_GIVEN INFORMATION_
######

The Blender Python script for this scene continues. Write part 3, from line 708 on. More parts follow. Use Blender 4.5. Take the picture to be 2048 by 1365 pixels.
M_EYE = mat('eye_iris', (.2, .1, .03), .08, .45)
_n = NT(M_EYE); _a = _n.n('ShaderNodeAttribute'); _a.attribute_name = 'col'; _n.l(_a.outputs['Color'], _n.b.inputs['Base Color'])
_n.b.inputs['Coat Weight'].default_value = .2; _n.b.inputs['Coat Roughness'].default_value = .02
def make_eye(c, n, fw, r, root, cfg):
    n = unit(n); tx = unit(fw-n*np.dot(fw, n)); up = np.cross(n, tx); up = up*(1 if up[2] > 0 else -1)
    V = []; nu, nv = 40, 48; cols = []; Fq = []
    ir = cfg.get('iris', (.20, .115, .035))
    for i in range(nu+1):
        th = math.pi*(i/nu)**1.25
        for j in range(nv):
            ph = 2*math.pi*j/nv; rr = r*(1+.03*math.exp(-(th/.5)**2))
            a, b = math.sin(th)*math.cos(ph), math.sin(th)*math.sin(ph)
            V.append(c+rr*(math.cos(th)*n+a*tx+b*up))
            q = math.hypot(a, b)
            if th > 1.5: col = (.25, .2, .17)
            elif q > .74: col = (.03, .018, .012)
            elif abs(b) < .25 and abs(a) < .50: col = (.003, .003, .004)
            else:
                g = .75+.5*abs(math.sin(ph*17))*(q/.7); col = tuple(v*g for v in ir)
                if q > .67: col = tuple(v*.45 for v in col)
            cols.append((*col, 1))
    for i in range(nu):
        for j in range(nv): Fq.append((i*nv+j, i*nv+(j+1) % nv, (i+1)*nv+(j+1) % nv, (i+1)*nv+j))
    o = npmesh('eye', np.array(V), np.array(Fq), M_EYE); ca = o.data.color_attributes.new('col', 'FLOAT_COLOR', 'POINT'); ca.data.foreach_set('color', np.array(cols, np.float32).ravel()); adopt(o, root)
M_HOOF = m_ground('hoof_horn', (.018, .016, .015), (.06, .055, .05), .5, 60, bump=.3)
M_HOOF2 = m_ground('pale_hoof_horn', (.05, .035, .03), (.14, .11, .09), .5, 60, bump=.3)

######

Every line of the material must be returned exactly as it appears.

_THE REPLY_
The Blender Python script for this scene continues. Write part 3, from line 708 on. More parts follow. Use Blender 4.5. Take the picture to be 2048 by 1365 pixels.
M_EYE = mat('eye_iris', (.2, .1, .03), .08, .45)
_n = NT(M_EYE); _a = _n.n('ShaderNodeAttribute'); _a.attribute_name = 'col'; _n.l(_a.outputs['Color'], _n.b.inputs['Base Color'])
_n.b.inputs['Coat Weight'].default_value = .2; _n.b.inputs['Coat Roughness'].default_value = .02
def make_eye(c, n, fw, r, root, cfg):
    n = unit(n); tx = unit(fw-n*np.dot(fw, n)); up = np.cross(n, tx); up = up*(1 if up[2] > 0 else -1)
    V = []; nu, nv = 40, 48; cols = []; Fq = []
    ir = cfg.get('iris', (.20, .115, .035))
    for i in range(nu+1):
        th = math.pi*(i/nu)**1.25
        for j in range(nv):
            ph = 2*math.pi*j/nv; rr = r*(1+.03*math.exp(-(th/.5)**2))
            a, b = math.sin(th)*math.cos(ph), math.sin(th)*math.sin(ph)
            V.append(c+rr*(math.cos(th)*n+a*tx+b*up))
            q = math.hypot(a, b)
            if th > 1.5: col = (.25, .2, .17)
            elif q > .74: col = (.03, .018, .012)
            elif abs(b) < .25 and abs(a) < .50: col = (.003, .003, .004)
            else:
                g = .75+.5*abs(math.sin(ph*17))*(q/.7); col = tuple(v*g for v in ir)
                if q > .67: col = tuple(v*.45 for v in col)
            cols.append((*col, 1))
    for i in range(nu):
        for j in range(nv): Fq.append((i*nv+j, i*nv+(j+1) % nv, (i+1)*nv+(j+1) % nv, (i+1)*nv+j))
    o = npmesh('eye', np.array(V), np.array(Fq), M_EYE); ca = o.data.color_attributes.new('col', 'FLOAT_COLOR', 'POINT'); ca.data.foreach_set('color', np.array(cols, np.float32).ravel()); adopt(o, root)
M_HOOF = m_ground('hoof_horn', (.018, .016, .015), (.06, .055, .05), .5, 60, bump=.3)
M_HOOF2 = m_ground('pale_hoof_horn', (.05, .035, .03), (.14, .11, .09), .5, 60, bump=.3)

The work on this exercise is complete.